La que un día parió y amamantó. La que sobrevivió al frío y la escasez. La que acumula tantos años como experiencia y recuerda. Por eso que es sabia. Una hembra humana que aprendió que la supervivencia del grupo depende más de la cooperación que de la competencia y que ser pacífica no es sinónimo de debilidad. Una grandmother, una magnífica mamma en torno a la cual se articulan madres, hijas y nietas, hermanas y hermanos, en igualdad de condiciones. Una auténtica líder capaz de guiar a la manada con verdadera audacia y compasión.
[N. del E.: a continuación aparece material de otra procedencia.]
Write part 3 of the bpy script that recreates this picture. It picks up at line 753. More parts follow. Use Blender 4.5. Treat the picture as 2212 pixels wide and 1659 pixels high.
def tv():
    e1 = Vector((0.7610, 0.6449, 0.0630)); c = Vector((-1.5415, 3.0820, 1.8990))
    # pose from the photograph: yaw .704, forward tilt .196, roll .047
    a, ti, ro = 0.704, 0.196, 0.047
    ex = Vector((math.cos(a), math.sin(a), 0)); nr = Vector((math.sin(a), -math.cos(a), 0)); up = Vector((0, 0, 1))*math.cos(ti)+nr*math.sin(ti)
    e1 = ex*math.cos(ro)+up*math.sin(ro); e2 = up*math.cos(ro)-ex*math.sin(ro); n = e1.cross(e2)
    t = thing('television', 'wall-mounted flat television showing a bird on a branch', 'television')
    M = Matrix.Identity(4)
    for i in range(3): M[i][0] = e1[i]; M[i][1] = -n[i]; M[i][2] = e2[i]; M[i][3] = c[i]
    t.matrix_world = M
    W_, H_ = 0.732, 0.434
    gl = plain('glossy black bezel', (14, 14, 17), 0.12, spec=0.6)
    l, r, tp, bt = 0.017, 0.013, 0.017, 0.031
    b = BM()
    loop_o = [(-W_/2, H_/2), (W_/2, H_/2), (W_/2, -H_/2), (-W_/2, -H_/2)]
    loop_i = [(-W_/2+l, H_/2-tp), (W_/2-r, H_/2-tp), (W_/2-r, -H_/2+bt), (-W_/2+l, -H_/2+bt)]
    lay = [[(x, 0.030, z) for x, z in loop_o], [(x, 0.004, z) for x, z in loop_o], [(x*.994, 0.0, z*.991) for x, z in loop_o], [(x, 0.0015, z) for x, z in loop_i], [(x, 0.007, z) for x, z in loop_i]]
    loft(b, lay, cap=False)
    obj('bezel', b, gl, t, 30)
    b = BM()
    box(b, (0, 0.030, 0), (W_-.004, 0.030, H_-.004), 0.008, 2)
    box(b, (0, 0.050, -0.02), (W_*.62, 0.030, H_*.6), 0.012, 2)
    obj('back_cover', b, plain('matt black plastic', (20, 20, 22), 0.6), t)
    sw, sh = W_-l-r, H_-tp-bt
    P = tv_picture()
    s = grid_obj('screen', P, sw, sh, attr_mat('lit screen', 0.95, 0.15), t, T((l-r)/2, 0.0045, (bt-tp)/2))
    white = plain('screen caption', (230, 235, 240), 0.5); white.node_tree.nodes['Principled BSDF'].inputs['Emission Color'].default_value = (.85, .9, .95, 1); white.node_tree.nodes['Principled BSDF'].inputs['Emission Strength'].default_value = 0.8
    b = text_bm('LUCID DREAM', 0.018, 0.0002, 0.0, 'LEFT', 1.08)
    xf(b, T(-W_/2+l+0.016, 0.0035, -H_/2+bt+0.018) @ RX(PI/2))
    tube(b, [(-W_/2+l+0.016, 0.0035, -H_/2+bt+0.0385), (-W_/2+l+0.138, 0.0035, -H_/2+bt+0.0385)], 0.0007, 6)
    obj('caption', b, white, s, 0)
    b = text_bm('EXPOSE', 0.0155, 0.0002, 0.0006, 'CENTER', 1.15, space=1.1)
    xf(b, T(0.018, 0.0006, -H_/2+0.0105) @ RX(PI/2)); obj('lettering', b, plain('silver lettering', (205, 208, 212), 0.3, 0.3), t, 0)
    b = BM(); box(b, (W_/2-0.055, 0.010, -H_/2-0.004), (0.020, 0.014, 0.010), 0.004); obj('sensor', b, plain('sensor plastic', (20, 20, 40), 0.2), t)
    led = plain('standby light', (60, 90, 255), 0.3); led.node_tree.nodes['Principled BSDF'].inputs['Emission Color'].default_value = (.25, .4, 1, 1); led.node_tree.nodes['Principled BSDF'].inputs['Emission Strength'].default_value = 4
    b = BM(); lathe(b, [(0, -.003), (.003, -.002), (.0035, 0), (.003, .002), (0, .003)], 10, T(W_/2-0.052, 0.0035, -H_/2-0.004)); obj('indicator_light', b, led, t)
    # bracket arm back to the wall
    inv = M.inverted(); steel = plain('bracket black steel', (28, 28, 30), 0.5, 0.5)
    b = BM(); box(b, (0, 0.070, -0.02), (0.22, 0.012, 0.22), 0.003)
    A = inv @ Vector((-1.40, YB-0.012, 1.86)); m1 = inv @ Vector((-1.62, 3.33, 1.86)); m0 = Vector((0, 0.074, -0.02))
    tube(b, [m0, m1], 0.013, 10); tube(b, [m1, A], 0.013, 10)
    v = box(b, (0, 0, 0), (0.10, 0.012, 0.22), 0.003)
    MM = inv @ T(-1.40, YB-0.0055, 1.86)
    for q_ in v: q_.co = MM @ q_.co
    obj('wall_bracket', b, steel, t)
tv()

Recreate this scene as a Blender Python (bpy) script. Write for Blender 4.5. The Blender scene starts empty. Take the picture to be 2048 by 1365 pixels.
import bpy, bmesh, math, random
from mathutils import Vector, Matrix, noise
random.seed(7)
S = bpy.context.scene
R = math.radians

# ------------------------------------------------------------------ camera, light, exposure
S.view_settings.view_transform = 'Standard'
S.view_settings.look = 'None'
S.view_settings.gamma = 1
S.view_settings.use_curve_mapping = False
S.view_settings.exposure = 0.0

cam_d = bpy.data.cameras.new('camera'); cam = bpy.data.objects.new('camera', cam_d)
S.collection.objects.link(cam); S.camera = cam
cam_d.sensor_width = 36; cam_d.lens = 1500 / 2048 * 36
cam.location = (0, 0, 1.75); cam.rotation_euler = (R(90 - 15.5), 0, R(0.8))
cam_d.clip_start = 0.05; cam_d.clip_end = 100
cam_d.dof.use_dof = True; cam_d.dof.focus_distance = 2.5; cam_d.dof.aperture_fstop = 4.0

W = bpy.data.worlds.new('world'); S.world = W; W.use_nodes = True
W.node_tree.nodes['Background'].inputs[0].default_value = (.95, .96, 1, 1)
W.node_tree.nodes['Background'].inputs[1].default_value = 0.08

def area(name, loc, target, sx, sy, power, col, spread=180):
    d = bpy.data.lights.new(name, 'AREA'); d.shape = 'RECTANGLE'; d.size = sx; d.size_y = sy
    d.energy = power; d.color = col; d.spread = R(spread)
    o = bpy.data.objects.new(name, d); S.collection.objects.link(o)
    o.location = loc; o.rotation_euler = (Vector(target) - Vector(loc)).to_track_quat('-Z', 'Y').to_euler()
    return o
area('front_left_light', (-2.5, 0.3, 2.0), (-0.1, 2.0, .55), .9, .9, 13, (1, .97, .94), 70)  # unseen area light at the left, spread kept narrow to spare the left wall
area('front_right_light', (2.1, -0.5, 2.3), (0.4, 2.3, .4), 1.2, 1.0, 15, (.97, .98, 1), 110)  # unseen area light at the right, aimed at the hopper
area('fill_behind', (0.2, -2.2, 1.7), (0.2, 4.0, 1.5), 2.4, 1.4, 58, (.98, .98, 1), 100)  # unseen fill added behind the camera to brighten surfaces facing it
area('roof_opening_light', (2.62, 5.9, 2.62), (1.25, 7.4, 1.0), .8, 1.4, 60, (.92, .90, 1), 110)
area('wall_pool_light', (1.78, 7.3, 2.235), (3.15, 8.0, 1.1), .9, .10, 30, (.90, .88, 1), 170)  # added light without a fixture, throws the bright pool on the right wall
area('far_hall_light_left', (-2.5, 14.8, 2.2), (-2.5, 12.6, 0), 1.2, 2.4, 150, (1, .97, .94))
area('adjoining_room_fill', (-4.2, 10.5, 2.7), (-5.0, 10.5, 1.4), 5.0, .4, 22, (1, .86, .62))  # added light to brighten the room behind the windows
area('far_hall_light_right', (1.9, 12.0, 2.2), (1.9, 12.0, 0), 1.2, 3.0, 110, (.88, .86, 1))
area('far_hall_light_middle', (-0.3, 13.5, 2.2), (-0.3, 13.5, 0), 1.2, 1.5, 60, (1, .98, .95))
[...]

La diosa que todas las menopausicas llevamos dentro, sin saberlo, respira a través de nuestro cuerpo, en el fuego que nos abrasa, como recuerdo de aquellas sociedades matrilineales que adoraban al principio femenino. Y habita en esa mujer que ya no es joven pero no es tonta, que observa, aprende y se maravilla de la vida que sale a su encuentro mientras ella recoge conchas a la orilla del mar.